In a prepared interview two weeks after United bashed a paid, legally seated passenger last April, the CEO, Oscar Munoz uttered one of the more tone-deal statements in recent PR history, "Sometimes we forget that the people we are carrying are human." And before that, Munoz and United had blamed the passenger. So it is no wonder they come in near the bottom in customer service ratings, only above Spirit and Frontier - not exactly a high bar.

Humans? What Humans?

Now, apparently they have forgotten the same thing about their staff. Just announced - quarterly incentives are going away and will be replaced with a lottery system for prizes and cash that mimics The Price is Right, except you don't even get to make a guess as to your prize. Under the new lottery system, the majority of people who met or exceeded their quarterly metrics will receive nothing, only to hope the right lottery balls drop so that a few of them might get some cash, a car or a cruise.

United's President, Scott Kirby, is calling it "an exciting new rewards program...to build excitement and a sense of accomplishment." From the reaction of United's people, that's like calling gravity uplifting.

But there are bigger problems than just the fact that United has once again ignored the human factor in their business. It simply makes no business sense.

The Business Case?

Research is clear. Salaries do nothing to increase engagement, personal incentives increase engagement an average of 19%, and team incentives increase engagement a whopping 48%. When we're incentivized to make everyone around us better, the company makes more money.

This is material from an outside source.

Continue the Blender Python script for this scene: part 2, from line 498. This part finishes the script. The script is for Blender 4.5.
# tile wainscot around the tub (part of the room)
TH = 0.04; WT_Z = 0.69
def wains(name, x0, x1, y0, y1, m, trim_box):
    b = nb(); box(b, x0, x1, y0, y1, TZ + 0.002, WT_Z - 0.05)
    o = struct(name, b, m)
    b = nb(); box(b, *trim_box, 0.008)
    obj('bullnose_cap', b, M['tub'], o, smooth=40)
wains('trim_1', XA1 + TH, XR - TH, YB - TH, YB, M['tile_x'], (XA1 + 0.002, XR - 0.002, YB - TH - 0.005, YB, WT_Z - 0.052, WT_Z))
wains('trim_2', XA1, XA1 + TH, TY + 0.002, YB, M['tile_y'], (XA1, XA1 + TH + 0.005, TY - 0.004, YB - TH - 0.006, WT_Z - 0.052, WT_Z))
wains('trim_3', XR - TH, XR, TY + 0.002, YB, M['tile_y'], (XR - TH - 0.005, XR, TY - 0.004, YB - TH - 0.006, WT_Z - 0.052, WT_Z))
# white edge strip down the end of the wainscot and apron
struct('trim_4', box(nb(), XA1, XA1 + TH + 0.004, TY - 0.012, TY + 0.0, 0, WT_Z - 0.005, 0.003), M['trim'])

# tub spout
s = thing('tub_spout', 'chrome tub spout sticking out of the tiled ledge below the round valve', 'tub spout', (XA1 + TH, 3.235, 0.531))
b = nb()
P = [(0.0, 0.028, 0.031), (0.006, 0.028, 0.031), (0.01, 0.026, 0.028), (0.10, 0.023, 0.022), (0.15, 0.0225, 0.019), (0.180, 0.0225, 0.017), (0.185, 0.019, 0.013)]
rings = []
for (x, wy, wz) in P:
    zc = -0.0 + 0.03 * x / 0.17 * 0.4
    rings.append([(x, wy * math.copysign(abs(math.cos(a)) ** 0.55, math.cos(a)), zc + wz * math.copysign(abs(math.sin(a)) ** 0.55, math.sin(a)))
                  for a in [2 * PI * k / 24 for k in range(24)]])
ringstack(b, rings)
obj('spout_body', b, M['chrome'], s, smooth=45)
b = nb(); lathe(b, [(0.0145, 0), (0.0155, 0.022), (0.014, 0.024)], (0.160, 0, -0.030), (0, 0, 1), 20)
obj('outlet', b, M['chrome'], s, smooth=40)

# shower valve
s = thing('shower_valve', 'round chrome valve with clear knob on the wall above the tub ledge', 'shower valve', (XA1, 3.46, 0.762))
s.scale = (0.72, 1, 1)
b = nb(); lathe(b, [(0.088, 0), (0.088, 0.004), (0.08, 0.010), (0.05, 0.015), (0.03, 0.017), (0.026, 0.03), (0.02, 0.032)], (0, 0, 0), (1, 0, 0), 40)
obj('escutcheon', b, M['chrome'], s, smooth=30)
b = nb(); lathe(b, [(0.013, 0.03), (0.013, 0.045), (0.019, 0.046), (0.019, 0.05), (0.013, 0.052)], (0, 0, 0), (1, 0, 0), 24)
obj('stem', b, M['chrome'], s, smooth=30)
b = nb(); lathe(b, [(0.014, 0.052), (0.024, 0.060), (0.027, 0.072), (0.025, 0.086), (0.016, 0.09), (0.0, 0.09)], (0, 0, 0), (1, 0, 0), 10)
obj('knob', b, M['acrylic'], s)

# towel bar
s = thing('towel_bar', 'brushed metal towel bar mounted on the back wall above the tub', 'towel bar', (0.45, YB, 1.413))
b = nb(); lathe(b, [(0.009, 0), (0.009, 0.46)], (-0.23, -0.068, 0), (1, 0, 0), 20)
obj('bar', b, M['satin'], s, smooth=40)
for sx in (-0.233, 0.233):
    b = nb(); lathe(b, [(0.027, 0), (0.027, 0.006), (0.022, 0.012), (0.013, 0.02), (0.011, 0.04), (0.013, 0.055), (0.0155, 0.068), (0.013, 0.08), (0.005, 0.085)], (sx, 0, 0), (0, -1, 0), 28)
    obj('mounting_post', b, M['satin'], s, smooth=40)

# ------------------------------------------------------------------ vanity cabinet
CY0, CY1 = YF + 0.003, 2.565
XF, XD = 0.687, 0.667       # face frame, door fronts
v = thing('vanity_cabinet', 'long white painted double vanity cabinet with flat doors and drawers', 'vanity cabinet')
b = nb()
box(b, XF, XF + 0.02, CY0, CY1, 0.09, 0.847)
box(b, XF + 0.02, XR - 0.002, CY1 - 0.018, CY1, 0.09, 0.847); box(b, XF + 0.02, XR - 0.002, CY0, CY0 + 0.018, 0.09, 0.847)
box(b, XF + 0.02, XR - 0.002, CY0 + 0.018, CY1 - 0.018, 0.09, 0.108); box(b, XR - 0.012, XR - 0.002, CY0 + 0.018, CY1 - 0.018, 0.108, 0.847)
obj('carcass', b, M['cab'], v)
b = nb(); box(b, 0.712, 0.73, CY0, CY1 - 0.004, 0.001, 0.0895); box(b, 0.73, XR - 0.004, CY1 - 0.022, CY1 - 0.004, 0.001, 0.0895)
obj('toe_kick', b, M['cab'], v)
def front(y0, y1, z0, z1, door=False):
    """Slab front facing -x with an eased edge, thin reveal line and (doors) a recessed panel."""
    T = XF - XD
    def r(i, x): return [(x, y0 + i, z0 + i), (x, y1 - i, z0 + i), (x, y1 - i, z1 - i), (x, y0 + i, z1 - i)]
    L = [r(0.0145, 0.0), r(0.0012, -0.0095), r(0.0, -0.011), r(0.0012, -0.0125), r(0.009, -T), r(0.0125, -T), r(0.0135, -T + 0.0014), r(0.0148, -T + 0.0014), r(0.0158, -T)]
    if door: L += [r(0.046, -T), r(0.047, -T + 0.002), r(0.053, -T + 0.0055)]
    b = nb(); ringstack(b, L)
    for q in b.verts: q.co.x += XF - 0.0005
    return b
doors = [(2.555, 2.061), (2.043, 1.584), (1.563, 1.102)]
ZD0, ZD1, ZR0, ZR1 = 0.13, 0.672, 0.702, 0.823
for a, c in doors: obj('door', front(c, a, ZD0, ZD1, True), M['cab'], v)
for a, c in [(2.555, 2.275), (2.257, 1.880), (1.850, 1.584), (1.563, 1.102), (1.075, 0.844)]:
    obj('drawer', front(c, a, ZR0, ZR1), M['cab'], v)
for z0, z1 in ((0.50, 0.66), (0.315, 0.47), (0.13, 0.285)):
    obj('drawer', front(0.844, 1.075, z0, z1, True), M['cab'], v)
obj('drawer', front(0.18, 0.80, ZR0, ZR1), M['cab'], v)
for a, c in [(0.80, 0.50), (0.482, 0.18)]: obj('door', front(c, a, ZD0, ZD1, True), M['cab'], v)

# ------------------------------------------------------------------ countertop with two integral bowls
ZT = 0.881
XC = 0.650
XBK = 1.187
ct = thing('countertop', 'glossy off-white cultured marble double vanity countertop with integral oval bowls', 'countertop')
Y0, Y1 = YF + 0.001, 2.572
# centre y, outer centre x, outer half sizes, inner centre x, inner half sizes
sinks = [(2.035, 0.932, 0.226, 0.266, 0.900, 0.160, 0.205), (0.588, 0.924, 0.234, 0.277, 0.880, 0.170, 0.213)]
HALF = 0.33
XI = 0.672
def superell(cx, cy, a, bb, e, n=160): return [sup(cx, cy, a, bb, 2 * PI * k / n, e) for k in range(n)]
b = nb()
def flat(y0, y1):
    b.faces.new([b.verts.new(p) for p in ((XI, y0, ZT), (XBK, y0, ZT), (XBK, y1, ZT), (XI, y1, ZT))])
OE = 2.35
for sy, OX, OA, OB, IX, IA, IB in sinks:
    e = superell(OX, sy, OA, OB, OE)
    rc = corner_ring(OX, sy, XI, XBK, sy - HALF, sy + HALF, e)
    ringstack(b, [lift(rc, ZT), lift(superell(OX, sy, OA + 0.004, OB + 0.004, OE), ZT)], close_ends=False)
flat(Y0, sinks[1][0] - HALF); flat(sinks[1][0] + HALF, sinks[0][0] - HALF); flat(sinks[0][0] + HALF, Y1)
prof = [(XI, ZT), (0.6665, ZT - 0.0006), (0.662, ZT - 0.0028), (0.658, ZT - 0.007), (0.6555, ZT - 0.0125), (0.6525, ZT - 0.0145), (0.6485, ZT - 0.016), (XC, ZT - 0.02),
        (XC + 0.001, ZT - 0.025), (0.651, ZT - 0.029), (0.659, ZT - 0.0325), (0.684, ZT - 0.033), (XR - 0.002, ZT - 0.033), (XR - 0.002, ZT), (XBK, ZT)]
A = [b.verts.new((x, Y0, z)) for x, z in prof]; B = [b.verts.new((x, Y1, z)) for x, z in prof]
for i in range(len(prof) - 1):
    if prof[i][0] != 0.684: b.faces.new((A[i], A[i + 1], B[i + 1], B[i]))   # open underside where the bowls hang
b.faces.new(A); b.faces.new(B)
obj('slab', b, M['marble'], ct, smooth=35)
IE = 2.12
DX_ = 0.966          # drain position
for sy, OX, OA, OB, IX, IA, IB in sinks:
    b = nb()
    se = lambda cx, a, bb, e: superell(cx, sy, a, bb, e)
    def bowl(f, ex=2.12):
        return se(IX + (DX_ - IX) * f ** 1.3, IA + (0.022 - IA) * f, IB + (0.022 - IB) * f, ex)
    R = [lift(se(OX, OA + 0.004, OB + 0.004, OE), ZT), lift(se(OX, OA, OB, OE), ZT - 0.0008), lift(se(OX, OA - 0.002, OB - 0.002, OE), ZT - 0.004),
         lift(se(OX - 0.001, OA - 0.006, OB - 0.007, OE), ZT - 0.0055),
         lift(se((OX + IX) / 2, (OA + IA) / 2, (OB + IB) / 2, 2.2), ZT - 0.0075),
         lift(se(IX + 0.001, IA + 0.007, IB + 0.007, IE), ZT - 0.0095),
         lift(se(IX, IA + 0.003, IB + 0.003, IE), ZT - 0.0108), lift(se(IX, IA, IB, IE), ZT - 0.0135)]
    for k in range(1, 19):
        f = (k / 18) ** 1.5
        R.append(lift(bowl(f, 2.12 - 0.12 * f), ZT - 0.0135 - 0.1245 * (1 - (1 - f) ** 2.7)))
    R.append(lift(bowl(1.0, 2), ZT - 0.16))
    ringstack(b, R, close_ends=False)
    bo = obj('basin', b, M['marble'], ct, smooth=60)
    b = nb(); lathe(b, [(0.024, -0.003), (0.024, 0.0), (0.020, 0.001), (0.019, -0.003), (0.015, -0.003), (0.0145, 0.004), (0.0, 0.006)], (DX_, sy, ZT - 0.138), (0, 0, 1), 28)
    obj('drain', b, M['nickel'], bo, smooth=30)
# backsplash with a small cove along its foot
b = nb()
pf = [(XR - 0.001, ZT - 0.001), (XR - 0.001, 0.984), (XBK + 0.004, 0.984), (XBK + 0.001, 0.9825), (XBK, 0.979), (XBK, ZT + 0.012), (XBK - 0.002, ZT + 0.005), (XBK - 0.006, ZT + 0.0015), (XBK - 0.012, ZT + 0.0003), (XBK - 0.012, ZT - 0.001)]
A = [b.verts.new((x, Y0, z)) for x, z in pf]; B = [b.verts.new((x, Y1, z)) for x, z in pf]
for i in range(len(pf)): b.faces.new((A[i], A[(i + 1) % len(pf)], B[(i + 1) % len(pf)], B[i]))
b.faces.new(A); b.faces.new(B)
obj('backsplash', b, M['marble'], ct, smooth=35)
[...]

This newly announced lottery system ignores both personal and team incentives and instead treats workers like contestants on a game show. We could ask how United sees a long-term benefit from this program, but that's the lesson here - United doesn't think long-term. Based on their track record for ignoring long-term customer service issues and the future of their brand, if they can squeeze a few more dollars out of the next few quarters, it must be a good decision. It's not an incentives program. It's a cost-cutting, profit-making program.

What We Should Learn

There are three lessons for us here:

1)    Short-term thinking can save you a few bucks right now, but it will always cost you in the end. United has an "expense" mindset for all money leaving their bank. If they were thinking long-term, they would see some of it (including results-based incentives), as investments, not expenses. Make sure you differentiate between the two.

2)    Don't institute "incentive" programs without finding out if it will actually incentivize. After a keynote I did in December where I mentioned lousy incentive programs, a woman told me she had won the "Steak of the Month" club for a year. She appreciated the gesture, but she's vegan. So not a big incentive - maybe even a disincentive. Don't go all paternal on people and give them things they don't want. Include those being incentivized in developing a plan that will actually motivate them.

3)    Good Profit vs. Bad Profit - related to #1 - good profit makes people (and staff) motivated to want to come back and do it all over again. Bad profit makes you want to warn your neighbor and find an alternative next time. United is famous for bad profit - don't get caught up in taking advantage of people in the short term this way.

But again, this really wasn't about incentivizing their staff, or they would have done a simple survey and come up with something better. For United, this is all about short-term profits, and it's easy for them to do it, because not only have they forgotten the people they carry are human, they're applying that internally now, too.

Don't get caught in the trap of short-term thinking, unwanted incentive plans, or bad profit. It will eventually, if not very quickly catch up with you.